EXERCISE DIRECTIONS ▸
From the opening line of the records through the line bearing "for o in list(bpy.data.objects): bpy.data.objects.remove(o)", set down every line exactly.

○ ○ ○ ○

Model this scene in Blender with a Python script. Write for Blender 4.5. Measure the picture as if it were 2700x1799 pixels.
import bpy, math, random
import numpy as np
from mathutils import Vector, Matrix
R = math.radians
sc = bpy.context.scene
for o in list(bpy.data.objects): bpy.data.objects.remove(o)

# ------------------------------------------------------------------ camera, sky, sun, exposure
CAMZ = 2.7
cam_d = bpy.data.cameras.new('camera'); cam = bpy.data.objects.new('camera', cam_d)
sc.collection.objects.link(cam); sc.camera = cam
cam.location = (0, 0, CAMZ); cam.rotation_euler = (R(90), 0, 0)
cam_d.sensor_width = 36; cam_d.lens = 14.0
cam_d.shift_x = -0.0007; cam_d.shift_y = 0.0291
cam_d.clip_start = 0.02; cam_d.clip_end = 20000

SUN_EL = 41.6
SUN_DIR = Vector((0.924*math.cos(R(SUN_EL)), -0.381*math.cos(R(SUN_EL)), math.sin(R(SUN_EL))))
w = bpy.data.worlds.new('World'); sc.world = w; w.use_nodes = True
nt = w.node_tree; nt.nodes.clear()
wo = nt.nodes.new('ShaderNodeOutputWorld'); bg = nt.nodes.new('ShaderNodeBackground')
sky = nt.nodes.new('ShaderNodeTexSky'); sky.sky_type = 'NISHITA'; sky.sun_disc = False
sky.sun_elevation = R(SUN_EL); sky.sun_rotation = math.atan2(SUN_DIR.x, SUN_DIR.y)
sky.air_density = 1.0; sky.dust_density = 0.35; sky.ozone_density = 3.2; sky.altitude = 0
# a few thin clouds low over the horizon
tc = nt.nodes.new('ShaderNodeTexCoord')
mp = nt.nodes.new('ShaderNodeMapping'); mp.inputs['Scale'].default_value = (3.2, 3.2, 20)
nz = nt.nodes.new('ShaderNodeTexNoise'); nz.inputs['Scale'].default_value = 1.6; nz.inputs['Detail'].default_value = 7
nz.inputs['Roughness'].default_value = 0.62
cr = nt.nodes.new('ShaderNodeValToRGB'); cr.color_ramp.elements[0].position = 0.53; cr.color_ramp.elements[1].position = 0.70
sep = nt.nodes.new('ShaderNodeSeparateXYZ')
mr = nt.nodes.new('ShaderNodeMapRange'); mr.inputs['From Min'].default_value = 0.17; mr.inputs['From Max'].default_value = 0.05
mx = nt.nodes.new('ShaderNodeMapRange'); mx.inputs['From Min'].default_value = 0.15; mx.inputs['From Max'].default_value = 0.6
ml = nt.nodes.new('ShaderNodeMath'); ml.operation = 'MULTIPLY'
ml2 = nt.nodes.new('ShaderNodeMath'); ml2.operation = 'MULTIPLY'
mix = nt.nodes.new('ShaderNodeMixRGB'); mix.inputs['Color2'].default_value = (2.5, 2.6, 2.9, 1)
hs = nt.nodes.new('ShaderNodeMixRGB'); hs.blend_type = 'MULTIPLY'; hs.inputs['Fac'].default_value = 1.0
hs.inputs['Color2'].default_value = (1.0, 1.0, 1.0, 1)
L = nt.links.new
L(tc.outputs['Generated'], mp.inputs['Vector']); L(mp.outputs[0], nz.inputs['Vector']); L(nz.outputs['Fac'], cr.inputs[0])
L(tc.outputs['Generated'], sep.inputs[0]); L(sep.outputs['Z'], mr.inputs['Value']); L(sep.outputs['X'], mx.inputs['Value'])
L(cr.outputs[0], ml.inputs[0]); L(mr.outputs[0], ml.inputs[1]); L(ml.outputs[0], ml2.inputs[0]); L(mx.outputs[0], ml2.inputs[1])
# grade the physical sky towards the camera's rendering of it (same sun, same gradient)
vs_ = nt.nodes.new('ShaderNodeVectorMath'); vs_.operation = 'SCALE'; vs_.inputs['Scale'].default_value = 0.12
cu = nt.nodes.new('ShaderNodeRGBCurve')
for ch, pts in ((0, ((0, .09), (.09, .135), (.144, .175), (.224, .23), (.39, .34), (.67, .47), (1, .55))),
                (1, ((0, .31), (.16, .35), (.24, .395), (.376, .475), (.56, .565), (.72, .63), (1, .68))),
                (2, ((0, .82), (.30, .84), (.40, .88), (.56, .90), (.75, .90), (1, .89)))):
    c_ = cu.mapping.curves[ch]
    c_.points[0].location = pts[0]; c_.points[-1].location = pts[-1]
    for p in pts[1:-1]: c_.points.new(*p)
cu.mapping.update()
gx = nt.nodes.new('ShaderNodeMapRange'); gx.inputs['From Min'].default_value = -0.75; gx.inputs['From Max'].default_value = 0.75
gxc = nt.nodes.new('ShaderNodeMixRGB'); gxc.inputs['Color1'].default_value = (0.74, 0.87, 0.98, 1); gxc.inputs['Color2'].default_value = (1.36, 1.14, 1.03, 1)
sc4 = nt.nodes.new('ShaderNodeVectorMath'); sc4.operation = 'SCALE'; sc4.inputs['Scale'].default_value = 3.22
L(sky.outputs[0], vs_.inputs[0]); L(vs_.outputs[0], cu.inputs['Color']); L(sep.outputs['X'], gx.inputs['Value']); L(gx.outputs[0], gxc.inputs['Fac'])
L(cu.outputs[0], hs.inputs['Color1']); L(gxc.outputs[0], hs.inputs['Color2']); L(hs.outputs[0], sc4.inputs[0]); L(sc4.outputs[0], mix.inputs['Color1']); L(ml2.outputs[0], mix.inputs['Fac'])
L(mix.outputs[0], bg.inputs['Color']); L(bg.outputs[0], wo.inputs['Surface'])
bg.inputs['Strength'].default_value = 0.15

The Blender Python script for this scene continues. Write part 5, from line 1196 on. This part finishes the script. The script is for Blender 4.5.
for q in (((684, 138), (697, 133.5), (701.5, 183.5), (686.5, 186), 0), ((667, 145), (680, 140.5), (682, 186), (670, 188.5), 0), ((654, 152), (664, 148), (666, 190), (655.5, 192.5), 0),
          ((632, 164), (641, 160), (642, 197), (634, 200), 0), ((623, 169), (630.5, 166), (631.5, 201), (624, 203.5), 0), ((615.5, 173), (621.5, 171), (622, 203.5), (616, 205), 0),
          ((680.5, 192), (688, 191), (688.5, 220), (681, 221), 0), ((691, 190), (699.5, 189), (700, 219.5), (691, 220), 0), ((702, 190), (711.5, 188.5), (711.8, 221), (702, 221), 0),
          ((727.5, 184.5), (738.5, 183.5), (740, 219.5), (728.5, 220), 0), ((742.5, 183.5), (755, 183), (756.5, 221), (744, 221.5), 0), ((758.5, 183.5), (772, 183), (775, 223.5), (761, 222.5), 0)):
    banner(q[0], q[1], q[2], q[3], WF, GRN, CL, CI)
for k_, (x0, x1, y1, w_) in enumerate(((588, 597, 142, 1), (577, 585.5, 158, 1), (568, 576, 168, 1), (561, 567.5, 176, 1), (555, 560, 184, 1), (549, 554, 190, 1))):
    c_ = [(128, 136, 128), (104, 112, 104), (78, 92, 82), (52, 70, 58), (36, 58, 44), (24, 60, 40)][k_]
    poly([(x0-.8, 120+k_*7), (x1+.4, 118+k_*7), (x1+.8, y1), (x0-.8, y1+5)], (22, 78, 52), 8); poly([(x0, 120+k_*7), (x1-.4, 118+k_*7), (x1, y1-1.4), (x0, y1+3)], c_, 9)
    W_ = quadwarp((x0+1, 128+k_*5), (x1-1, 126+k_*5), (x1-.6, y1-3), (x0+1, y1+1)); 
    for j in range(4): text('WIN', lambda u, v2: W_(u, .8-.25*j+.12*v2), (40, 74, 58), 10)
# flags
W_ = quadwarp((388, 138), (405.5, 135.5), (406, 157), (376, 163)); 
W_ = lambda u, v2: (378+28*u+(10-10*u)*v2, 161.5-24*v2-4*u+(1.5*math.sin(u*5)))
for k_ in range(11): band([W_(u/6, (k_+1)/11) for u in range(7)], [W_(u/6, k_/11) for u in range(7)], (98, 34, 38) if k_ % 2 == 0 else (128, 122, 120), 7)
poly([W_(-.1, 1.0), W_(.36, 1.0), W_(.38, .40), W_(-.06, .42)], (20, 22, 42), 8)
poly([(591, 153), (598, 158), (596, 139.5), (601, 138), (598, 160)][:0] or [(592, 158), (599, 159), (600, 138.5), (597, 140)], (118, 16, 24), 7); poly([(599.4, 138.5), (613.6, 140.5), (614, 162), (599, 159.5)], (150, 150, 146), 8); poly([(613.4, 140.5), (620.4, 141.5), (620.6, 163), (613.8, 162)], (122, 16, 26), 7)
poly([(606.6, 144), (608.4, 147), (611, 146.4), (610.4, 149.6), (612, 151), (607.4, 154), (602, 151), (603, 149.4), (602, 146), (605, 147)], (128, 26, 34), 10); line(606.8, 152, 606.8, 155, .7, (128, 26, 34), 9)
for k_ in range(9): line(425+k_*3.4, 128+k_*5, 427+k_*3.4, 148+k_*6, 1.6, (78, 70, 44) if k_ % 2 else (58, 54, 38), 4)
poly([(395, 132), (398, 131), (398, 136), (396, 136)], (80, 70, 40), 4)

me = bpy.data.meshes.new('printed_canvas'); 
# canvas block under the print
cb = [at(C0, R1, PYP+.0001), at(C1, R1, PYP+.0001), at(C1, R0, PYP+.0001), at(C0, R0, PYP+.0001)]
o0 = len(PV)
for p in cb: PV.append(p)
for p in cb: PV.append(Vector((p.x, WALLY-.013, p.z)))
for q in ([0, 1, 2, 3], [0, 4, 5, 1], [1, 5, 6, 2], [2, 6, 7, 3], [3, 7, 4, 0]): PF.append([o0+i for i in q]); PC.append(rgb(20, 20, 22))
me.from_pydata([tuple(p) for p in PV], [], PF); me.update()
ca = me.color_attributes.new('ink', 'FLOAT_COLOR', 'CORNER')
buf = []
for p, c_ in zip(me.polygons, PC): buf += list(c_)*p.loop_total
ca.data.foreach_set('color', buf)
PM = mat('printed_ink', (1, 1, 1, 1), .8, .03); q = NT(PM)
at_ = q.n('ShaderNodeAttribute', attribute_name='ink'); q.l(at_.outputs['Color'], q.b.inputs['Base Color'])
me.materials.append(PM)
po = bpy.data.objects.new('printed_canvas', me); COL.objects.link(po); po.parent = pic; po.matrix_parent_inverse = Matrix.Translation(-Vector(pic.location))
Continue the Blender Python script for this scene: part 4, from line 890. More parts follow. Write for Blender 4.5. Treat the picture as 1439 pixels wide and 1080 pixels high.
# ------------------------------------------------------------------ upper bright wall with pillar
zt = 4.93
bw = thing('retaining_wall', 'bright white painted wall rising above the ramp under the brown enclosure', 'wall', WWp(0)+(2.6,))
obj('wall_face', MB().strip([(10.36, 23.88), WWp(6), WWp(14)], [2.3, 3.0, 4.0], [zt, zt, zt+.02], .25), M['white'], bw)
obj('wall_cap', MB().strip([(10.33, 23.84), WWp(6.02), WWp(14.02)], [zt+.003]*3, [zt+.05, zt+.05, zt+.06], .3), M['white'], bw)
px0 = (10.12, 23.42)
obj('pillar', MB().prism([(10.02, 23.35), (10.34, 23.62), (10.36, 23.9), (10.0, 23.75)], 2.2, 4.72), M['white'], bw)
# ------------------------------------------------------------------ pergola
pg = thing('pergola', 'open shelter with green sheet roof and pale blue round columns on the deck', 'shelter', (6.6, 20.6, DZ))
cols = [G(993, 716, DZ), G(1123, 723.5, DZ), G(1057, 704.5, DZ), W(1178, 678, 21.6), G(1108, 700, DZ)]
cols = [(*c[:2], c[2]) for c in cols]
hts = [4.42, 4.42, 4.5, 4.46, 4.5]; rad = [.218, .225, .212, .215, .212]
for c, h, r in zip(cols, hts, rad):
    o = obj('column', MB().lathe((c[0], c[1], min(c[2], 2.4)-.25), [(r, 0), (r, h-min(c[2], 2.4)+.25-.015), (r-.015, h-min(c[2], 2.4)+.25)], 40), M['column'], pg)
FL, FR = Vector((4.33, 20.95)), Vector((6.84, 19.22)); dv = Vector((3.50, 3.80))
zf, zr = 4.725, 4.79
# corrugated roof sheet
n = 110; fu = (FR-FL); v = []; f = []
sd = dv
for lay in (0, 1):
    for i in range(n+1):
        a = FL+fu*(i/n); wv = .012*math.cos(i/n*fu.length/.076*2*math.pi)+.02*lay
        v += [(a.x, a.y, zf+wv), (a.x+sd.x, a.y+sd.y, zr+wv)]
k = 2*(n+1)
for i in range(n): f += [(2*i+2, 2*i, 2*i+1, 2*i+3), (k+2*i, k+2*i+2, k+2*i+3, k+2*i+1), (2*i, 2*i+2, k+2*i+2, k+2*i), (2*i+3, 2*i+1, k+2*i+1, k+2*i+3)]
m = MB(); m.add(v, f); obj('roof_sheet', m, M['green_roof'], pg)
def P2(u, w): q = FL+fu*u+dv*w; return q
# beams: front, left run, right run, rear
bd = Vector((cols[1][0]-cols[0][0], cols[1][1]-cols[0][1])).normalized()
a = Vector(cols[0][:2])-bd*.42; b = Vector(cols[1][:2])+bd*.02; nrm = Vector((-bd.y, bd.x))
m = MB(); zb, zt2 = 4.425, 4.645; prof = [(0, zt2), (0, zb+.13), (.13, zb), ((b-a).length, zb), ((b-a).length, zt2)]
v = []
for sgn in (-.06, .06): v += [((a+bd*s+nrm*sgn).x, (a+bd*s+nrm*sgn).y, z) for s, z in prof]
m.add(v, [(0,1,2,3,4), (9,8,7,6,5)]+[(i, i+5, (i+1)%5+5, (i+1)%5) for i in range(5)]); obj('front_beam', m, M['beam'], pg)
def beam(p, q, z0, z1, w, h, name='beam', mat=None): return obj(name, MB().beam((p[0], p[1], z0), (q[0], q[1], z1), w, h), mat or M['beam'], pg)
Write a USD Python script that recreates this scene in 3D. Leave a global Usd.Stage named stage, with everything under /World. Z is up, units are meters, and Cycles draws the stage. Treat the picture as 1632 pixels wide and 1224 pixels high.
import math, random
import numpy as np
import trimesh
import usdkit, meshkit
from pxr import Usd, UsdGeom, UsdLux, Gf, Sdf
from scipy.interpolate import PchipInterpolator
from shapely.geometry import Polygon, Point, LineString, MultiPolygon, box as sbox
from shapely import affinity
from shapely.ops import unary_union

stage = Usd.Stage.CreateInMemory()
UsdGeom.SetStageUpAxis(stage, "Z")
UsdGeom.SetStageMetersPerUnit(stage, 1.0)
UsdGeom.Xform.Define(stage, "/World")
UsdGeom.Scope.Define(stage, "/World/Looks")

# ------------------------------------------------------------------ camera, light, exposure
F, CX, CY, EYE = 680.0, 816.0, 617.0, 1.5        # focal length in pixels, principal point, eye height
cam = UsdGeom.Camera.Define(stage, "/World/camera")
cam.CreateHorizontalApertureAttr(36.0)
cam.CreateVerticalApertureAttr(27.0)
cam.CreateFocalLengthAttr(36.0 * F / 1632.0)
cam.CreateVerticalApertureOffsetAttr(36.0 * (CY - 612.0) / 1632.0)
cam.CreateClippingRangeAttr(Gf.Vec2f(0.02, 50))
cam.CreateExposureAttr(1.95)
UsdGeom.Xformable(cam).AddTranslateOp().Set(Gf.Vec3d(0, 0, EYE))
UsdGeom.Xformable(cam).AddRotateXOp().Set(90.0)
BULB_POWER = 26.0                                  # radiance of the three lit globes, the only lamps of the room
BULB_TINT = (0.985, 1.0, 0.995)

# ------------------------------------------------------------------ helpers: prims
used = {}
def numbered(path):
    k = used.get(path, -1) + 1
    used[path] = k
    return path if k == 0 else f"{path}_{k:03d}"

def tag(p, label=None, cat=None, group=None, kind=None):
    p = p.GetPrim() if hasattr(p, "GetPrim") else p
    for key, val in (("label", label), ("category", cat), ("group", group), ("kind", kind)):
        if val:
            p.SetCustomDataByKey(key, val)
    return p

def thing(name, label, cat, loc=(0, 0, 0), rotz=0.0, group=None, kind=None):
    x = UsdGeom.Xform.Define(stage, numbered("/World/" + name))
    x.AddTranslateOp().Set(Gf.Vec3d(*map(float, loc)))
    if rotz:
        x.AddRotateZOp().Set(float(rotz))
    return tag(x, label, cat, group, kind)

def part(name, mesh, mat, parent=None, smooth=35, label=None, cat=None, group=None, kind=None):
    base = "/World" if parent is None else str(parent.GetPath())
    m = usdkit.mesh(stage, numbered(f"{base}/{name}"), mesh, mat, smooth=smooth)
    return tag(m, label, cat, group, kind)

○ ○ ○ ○

ANSWER TO THE TASK ▸
Model this scene in Blender with a Python script. Write for Blender 4.5. Measure the picture as if it were 2700x1799 pixels.
import bpy, math, random
import numpy as np
from mathutils import Vector, Matrix
R = math.radians
sc = bpy.context.scene
for o in list(bpy.data.objects): bpy.data.objects.remove(o)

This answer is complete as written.